Нет смысла подробно рассказывать о том кого убили и что успели украсть двенадцать отважных анархистов — источников по «автомобилистам Бонно» на русском языке достаточно. Удивительно то, что поразительным образом короткая история «банды» (Бонно и его товарищи не стыдились этого слова, а, напротив, всячески им бравировали) напоминает стандартную биографию европейских городских партизан 60-70-х гг. прошлого века, всех этих РАФ, «Аксьон Директ» и прочих «Тупамарос». Группа интеллектуалов, с одной стороны разочаровавшаяся в «радикалах» замкнувшихся в своем псевдореволюционном гетто, а с другой не желающая участвовать в маразме «большой политики», берется за оружие и делает свою революцию. Иллегалисты, от Равашоля до Бонно, начерно писали то, чем будут жить левые через полвека после них. Своей и чужой кровью они делали наброски экзистенциализма, очерчивали контуры городской герильи, предвосхищали судьбы своих последователей, которые, зачастую и не догадывались о таком родстве. Точно так же и государство, которое всего через два года после смерти Бонно перемелет миллионы своих граждан в Марнской и Верденской мясорубках, со звериной жестокостью отомстило всем, кто имел неосторожность высказать если не слова одобрения, то хотя бы сочувствие первым городским партизанам Европы. Беспрецедентные по жестокости приговоры, тюремные сроки для журналистов, которые всего лишь писали о Бонно, как о революционере, а не о сумасшедшем (именно это ждало, например, Сержа). Тоже самое повторится через полстолетия в годы «немецкой осени».
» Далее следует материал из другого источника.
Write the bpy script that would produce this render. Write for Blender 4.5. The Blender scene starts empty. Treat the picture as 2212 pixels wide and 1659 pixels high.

Парижская коммуна стала первым опытом социалистической революции, так она и вошла в нашу память. Но первый опыт городской партизанской войны против капитала и государства остался за пределами исторического багажа российских левых. Хотя в отличие от левацких террористов второй половины века иллегалисты остались не только в радикальных листовках и в книгах профессиональных «левоведов». После смерти Бонно фигурки с изображением членов его группы продавались как изображения святых, Мариус Жакоб стал героем популярных бульварных романов, а песни про Равашоля пели на многотысячных митингах. Опыт войны группы одиночек против всех пригодился в годы французского Сопротивления — недаром заметную роль в нем играли испанские анархисты-эмигранты, хорошо помнившие уроки Дуррути, который в своей жизни многое воспринял из практического багажа иллегалистов. Возможно, что полезным этот опыт может оказаться и сейчас, когда в условиях кризиса, разобщенности и малочисленности левых сил, на историческую сцену снова выйдет фашизм. И тогда перед каждым из нас встанет выбор — или смириться с окружающим миром или начать свою персональную революцию, потому что другого выбора не осталось.